I read a book, like a grown ups
If you can’t love yourself
Driven
Links
Byyyyeeee!!!
Immortal X-men is back, with issue 12, which is our Colossus point of view. It’s somewhat packed. It’s only when seeing the initial response I’m reminded that “Oh yeah – we do that too.” Colossus is an unusual PoV, because due to his plot over in X-Force, he’s being manipulated by a reality-warper, who tweaks existence by writing. I mentioned this way back in issue 1 of Immortal X-men, so it was always on the table, but bringing it to the fore has been interesting.
The issue’s called “The Idiot” after the Dostoevsky novel and about poor old Piotr tends to be looked at. After writing it, I had significant guilt because it’s a Dostoevsky that I haven’t read.

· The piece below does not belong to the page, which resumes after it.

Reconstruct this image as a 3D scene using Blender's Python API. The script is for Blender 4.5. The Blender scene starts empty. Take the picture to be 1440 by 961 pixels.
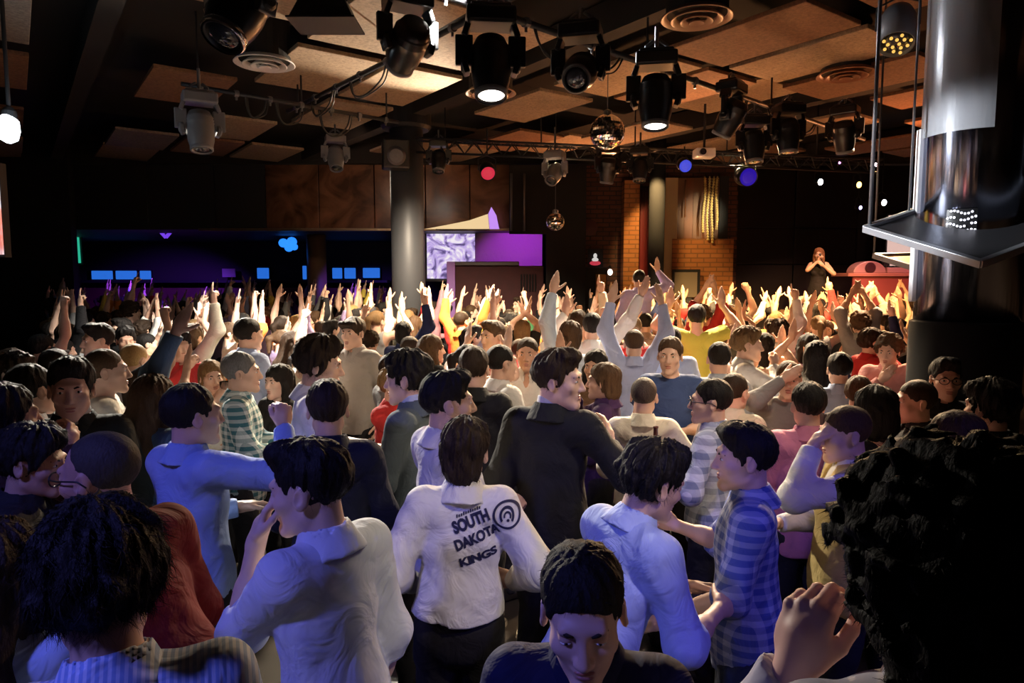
import bpy, bmesh, math, random
import numpy as np
from mathutils import Vector, Matrix, Euler
from mathutils.bvhtree import BVHTree

S = bpy.context.scene
C = S.collection
PI = math.pi
rnd = random.Random(7)
R_ = math.radians

# ------------------------------------------------------------------ camera
F = 960.0
CAMZ = 2.23
PITCH = R_(5.18)
cam_data = bpy.data.cameras.new('camera')
cam_data.sensor_width = 36.0
cam_data.lens = 24.0
cam_data.clip_start = 0.05
cam = bpy.data.objects.new('camera', cam_data)
C.objects.link(cam)
cam.location = (0, 0, CAMZ)
cam.rotation_euler = (PI / 2 - PITCH, 0, 0)
S.camera = cam
CM = Matrix.Translation((0, 0, CAMZ)) @ Euler((PI / 2 - PITCH, 0, 0)).to_matrix().to_4x4()
CMI = CM.inverted()


def ray(px, py):
    v = Vector(((px - 720.0) / F, (480.5 - py) / F, -1.0))
    return CM.to_3x3() @ v


def at(px, py, Y):
    """world point on the sight line of a photo pixel at forward distance Y"""
    r = ray(px, py)
    return Vector((0, 0, CAMZ)) + r * (Y / r.y)


def atz(px, py, z):
    r = ray(px, py)
    return Vector((0, 0, CAMZ)) + r * ((z - CAMZ) / r.z)


def proj(p):
    q = CMI @ Vector(p)
    return (720 + F * q.x / -q.z, 480.5 - F * q.y / -q.z)


# ------------------------------------------------------------------ materials
def newmat(name):
    m = bpy.data.materials.new(name)
    m.use_nodes = True
    nt = m.node_tree
    for n in list(nt.nodes):
        nt.nodes.remove(n)
    out = nt.nodes.new('ShaderNodeOutputMaterial')
    b = nt.nodes.new('ShaderNodeBsdfPrincipled')
    nt.links.new(b.outputs[0], out.inputs[0])
    return m, nt, b


def col(c):
    return (c[0], c[1], c[2], 1.0)


def mat(name, c, rough=0.6, metal=0.0, bump=0.0, bscale=30.0, var=0.0, vscale=6.0, spec=0.5, sheen=0.0, coat=0.0, aniso=0.0):
    m, nt, b = newmat(name)
    b.inputs['Base Color'].default_value = col(c)
    b.inputs['Roughness'].default_value = rough
    b.inputs['Metallic'].default_value = metal
    b.inputs['Specular IOR Level'].default_value = spec
    if sheen:
        b.inputs['Sheen Weight'].default_value = sheen
    if coat:
        b.inputs['Coat Weight'].default_value = coat
    if aniso:
        b.inputs['Anisotropic'].default_value = aniso
    if var or bump:
        tc = nt.nodes.new('ShaderNodeTexCoord')
    if var:
        n = nt.nodes.new('ShaderNodeTexNoise')
        n.inputs['Scale'].default_value = vscale
        n.inputs['Detail'].default_value = 5
        nt.links.new(tc.outputs['Object'], n.inputs['Vector'])
        mx = nt.nodes.new('ShaderNodeMix')
        mx.data_type = 'RGBA'
        nt.links.new(n.outputs[0], mx.inputs[0])
        mx.inputs[6].default_value = col([x * (1 - var) for x in c])
        mx.inputs[7].default_value = col([min(1, x * (1 + var)) for x in c])
        nt.links.new(mx.outputs[2], b.inputs['Base Color'])
    if bump:
        n2 = nt.nodes.new('ShaderNodeTexNoise')
        n2.inputs['Scale'].default_value = bscale
        n2.inputs['Detail'].default_value = 4
        nt.links.new(tc.outputs['Object'], n2.inputs['Vector'])
        bp = nt.nodes.new('ShaderNodeBump')
        bp.inputs['Strength'].default_value = bump
        bp.inputs['Distance'].default_value = 0.02
        nt.links.new(n2.outputs[0], bp.inputs['Height'])
        nt.links.new(bp.outputs[0], b.inputs['Normal'])
    return m


def emis(name, c, s):
    m, nt, b = newmat(name)
    b.inputs['Base Color'].default_value = col((0.02, 0.02, 0.02))
    b.inputs['Emission Color'].default_value = col(c)
    b.inputs['Emission Strength'].default_value = s
    return m


_cloth = {}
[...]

So after handing in the script, I did – the first big literary thing I’ve handled since Iris joined us – and then did some extra specific tweaks at lettering. It was pretty small stuff, because I’ve handled enough of the big D to write the issue, but the tweaks were fun, and it was a joy to read the book. It’s a book of complete hot messes. I also wasn’t expecting a joke about throwing a dog from a moving train.
Anyway – here’s the preview, which includes the first of the big WTFs.

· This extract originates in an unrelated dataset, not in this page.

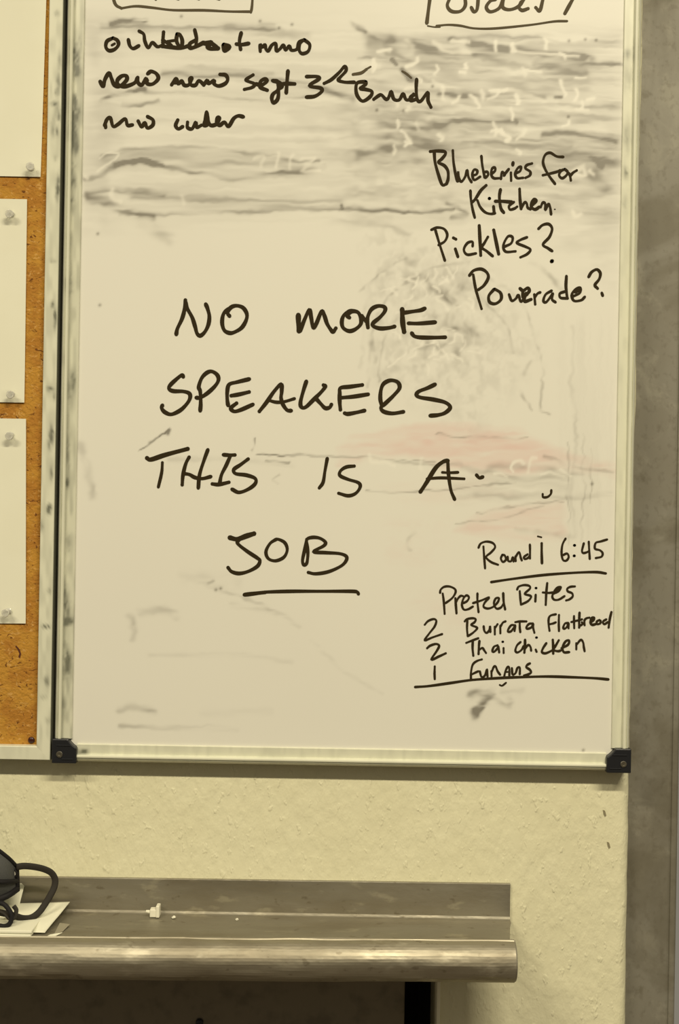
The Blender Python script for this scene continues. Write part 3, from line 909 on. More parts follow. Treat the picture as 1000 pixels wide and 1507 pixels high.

You can’t keep a good woman down, and you can’t keep a bad one down either.
Last time I forgot to mention that the second Immortal X-men trade has been released…
…which collects issue 7-10, which wraps up Judgment Day before cascading into the build up for Sins of Sinister. There’s some of my fave stuff in here – issue 10 is one of my favorite issues I’ve done since I’ve been back at Marvel, for example.
Comics!
Meanwhile, the Sinister 4 special has its unlettered preview released. You can look at all four pages here, but here’s an example one…
Yes, if it they weren’t bad enough, now the Sinisters are dating.
This picks up of Sins of Sinister’s status quo, and builds from what Gerry does in X-men today. While we’ve seen them both as active players in a load of comics, this is where we dig into their background, their motivations and who they actually are. I want to delineate them as much as possible, and hopefully afterwards folks will really get how (say) Stasis differs fundamentally from Sinister.
For the record, I consider it as an issue of Immortal X-men, and believe it’ll be collected in the third trade .
I found myself thinking about something I wrote for Empire magazine back in 2016 recently, and realised I didn’t think I had put it out anywhere. It was for their feature where they got people who hadn’t seen a movie in Empire’s readers Top 50 to watch it and then write about it.
I hadn’t seen Drive, so chose that. Reading this, I smile a little at the tone I choose. As a compare and contrast to what I do in the newsletter is telling. I’m awful.
DRIVE
I’m not sure if I’d try being an inconspicuous getaway driver if I had Ryan Gosling’s face attached to the front of my own potato shaped head. “Do you remember the driver at all?” “Yes, I do. He had a face like the very sun itself. He made me want to do a film that lingers lovingly on his features for – oooh – about one hour forty.”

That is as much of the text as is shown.